Надеюсь, все-таки правильная версия – первая. По крайней мере, мне хочется в это верить.
– Здравствуйте, коллеги, – начал я свою первую летучку в качестве главного редактора программы «Время».
Рядом со мной сидели звезды советской журналистики – Нинель Шахова, Александр Тихомиров, Александр Галкин, Светлана Бестужева, Евгений Синицын… Каждый из них годами, если не десятилетиями, вел свою тему. Каждый разбирался в этой теме едва ли не лучше героев своих выпусков. Каждый был профи высочайшего класса.
Некоторые из них, увы, стали журналистскими бонзами – закосневшими в собственной значимости. А другие, наоборот, оказались настолько преданными своей теме фанатами, что были готовы говорить о ней часами и, что важно, делать по-настоящему честные сюжеты. В любом случае, все они были профи экстра-класса. И с недавних пор они стали моими подчиненными.
Обсудив текущие вопросы, я спросил:
– Коллеги, а какая у вас зарплата?
Коллеги замерли на секунду, потом кто-то произнес:
– 145 рублей плюс гонорар.
Зарплата рядового инженера тогда была 120–140 рублей.

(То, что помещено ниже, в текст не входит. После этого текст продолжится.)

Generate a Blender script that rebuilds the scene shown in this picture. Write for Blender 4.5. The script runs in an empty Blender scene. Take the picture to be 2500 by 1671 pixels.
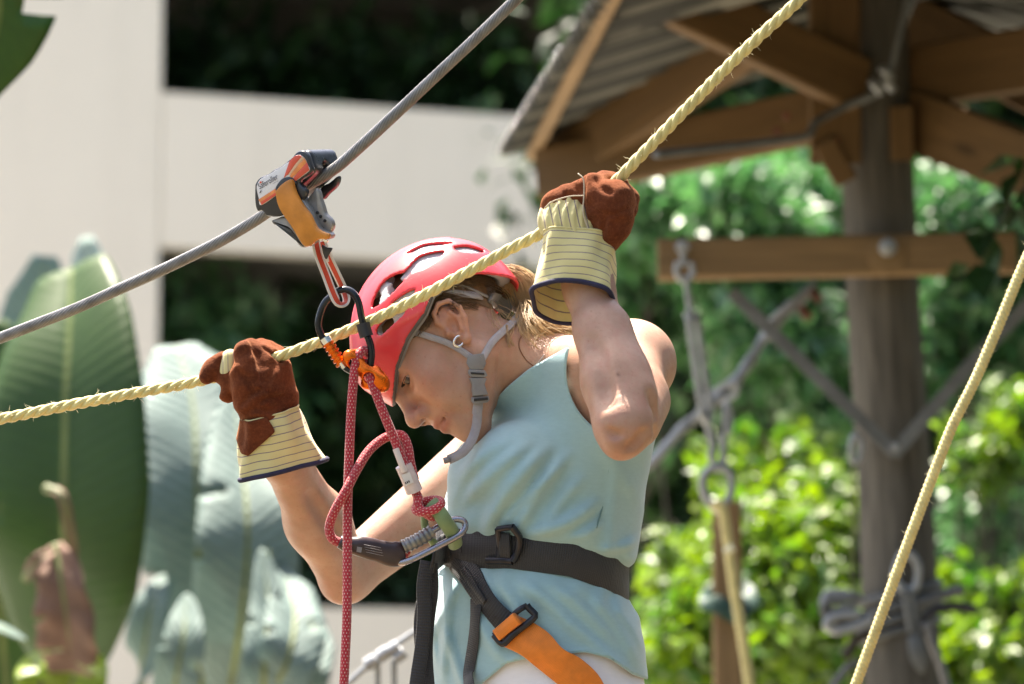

Лучшие журналисты страны не шиковали. В принципе ничего удивительного в этом не было. В советские годы зарплаты на телевидении никак не назовешь щедрыми. Считалось: если и так масса желающих попасть «в телевизор», то какой смысл платить больше?
Да и в целом телевидение было и остается дорогим удовольствием. Даже в программе «Время», где в распоряжении журналистов имелось 14 камер (невероятная роскошь, просто невероятная!), лимит пленки был весьма строгим: для обычных сюжетов 1:5. То есть на минутный сюжет оператор мог потратить только 5 минут пленки. Правда, существовали послабления: например, на сюжеты с детьми разрешалось расходовать пленку из расчета 1:20.
Словом, зарплатами лучшие журналисты похвастаться не могли.
– С сегодняшнего дня, – я обвел взглядом собравшихся, – все комментаторы и политобозреватели будут получать не меньше, чем главный редактор.
Зарплата главного редактора была – 450 рублей. Моя зарплата.
Мне эта разница казалась нечестной: да, ответственности на главреде лежало больше, но ведь и каждый журналист – «штучный товар». Как можно их не ценить?
После летучки заместители устроили мне в кабинете «темную».